>> begin
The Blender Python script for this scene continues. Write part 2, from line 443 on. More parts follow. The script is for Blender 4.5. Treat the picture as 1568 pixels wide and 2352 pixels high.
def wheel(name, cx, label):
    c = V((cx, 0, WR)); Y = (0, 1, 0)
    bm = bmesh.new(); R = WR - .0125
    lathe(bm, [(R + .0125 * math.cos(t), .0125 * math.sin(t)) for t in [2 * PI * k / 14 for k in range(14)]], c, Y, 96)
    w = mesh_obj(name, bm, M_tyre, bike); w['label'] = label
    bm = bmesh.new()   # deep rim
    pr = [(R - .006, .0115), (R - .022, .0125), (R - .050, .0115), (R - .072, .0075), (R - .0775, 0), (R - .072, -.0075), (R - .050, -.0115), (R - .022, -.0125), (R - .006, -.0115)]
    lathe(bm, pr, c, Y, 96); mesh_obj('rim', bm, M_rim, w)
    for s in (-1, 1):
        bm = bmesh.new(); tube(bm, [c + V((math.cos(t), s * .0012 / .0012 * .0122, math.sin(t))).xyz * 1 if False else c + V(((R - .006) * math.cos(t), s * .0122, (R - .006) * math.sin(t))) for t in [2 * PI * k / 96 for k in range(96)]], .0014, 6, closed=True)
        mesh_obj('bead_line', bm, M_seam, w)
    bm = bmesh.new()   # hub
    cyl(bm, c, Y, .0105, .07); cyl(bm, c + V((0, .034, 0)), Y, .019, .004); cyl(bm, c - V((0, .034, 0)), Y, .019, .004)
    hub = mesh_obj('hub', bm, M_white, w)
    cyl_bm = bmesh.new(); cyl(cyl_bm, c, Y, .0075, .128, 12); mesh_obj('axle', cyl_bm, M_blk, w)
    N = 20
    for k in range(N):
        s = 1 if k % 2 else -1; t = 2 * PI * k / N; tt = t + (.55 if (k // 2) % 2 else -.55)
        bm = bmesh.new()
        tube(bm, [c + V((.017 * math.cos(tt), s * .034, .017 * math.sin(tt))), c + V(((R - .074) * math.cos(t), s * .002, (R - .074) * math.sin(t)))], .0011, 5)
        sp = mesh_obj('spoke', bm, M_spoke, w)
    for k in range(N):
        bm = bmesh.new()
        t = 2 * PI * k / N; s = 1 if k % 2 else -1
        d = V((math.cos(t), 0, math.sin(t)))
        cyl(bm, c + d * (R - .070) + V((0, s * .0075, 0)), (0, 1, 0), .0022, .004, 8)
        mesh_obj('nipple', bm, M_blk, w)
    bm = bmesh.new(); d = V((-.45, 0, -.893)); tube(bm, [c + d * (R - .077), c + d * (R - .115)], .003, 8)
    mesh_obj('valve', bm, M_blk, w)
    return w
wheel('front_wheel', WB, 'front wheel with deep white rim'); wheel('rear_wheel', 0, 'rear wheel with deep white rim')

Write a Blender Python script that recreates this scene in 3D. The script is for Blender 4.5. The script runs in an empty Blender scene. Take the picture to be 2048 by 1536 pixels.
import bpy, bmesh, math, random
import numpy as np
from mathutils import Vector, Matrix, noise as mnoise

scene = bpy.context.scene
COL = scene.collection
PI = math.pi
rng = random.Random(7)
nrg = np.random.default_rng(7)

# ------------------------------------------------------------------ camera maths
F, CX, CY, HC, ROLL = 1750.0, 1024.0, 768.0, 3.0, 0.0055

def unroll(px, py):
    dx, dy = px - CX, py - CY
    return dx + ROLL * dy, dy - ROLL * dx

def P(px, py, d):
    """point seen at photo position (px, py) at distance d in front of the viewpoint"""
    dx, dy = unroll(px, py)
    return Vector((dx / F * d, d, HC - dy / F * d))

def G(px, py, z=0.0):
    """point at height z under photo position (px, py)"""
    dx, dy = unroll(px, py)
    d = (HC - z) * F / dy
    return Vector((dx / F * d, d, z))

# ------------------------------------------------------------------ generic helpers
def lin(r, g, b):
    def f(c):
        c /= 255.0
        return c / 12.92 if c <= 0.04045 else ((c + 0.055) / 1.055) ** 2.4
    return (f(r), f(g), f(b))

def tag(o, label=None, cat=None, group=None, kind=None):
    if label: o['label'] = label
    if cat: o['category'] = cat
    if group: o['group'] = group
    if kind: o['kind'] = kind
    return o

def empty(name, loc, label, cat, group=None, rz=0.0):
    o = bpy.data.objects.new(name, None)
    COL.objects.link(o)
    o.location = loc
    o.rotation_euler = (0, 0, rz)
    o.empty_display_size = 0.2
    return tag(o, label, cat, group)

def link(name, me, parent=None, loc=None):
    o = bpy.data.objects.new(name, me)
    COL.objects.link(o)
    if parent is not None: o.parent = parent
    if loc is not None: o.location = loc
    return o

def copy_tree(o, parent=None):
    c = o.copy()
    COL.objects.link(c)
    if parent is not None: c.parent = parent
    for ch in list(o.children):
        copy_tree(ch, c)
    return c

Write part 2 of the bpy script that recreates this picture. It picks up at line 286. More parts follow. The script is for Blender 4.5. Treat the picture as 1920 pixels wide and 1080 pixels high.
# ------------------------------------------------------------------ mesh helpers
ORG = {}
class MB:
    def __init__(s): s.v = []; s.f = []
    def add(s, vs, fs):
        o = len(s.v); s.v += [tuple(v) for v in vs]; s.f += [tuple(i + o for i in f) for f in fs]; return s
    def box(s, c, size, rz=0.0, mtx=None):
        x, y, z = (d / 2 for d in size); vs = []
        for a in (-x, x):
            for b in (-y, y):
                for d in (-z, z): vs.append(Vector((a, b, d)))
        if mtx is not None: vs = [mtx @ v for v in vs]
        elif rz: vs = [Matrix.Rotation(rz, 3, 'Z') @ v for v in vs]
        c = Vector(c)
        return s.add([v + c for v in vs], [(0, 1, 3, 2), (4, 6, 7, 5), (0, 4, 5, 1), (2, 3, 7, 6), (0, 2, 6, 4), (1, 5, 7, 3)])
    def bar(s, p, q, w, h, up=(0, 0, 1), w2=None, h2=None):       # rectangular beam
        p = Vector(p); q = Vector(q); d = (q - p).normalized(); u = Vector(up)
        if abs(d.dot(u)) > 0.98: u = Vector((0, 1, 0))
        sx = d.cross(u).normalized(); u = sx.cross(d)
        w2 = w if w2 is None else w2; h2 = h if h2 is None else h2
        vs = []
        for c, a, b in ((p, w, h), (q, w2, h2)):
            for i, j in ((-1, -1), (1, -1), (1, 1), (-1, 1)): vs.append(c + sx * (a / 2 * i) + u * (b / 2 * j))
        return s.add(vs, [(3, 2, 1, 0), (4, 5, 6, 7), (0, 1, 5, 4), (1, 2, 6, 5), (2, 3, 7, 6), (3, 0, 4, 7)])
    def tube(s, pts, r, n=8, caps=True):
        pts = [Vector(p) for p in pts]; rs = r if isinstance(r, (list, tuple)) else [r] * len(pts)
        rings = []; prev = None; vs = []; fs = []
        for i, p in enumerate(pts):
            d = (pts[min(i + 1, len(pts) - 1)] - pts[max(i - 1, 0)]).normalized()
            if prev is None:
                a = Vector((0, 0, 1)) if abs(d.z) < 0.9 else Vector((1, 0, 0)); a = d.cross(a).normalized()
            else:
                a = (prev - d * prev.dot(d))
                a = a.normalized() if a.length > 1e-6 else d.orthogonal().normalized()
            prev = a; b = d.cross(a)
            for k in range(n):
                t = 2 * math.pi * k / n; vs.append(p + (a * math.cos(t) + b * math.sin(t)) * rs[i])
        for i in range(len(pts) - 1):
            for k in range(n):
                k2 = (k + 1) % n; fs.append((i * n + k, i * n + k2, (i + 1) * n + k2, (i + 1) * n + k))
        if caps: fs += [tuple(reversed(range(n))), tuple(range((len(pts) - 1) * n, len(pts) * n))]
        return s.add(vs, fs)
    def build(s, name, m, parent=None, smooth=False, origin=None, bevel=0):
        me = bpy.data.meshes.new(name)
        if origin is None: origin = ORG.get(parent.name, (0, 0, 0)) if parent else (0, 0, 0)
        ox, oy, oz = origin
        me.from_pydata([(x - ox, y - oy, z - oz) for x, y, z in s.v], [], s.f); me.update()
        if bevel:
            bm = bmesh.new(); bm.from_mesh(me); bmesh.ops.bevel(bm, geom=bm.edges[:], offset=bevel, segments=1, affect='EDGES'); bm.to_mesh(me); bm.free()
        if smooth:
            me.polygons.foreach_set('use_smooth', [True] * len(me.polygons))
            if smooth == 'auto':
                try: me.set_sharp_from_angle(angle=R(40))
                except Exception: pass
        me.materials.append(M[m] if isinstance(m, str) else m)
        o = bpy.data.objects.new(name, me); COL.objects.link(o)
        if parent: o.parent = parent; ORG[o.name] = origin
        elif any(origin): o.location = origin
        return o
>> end
-- The request --
Both the line with "Write a Blender" and the line with "return tag(o, label, cat, group)" belong in the answer; write them out exactly, with every line between.

-- The completed task --
Write a Blender Python script that recreates this scene in 3D. The script is for Blender 4.5. The script runs in an empty Blender scene. Take the picture to be 2048 by 1536 pixels.
import bpy, bmesh, math, random
import numpy as np
from mathutils import Vector, Matrix, noise as mnoise

scene = bpy.context.scene
COL = scene.collection
PI = math.pi
rng = random.Random(7)
nrg = np.random.default_rng(7)

# ------------------------------------------------------------------ camera maths
F, CX, CY, HC, ROLL = 1750.0, 1024.0, 768.0, 3.0, 0.0055

def unroll(px, py):
    dx, dy = px - CX, py - CY
    return dx + ROLL * dy, dy - ROLL * dx

def P(px, py, d):
    """point seen at photo position (px, py) at distance d in front of the viewpoint"""
    dx, dy = unroll(px, py)
    return Vector((dx / F * d, d, HC - dy / F * d))

def G(px, py, z=0.0):
    """point at height z under photo position (px, py)"""
    dx, dy = unroll(px, py)
    d = (HC - z) * F / dy
    return Vector((dx / F * d, d, z))

# ------------------------------------------------------------------ generic helpers
def lin(r, g, b):
    def f(c):
        c /= 255.0
        return c / 12.92 if c <= 0.04045 else ((c + 0.055) / 1.055) ** 2.4
    return (f(r), f(g), f(b))

def tag(o, label=None, cat=None, group=None, kind=None):
    if label: o['label'] = label
    if cat: o['category'] = cat
    if group: o['group'] = group
    if kind: o['kind'] = kind
    return o

def empty(name, loc, label, cat, group=None, rz=0.0):
    o = bpy.data.objects.new(name, None)
    COL.objects.link(o)
    o.location = loc
    o.rotation_euler = (0, 0, rz)
    o.empty_display_size = 0.2
    return tag(o, label, cat, group)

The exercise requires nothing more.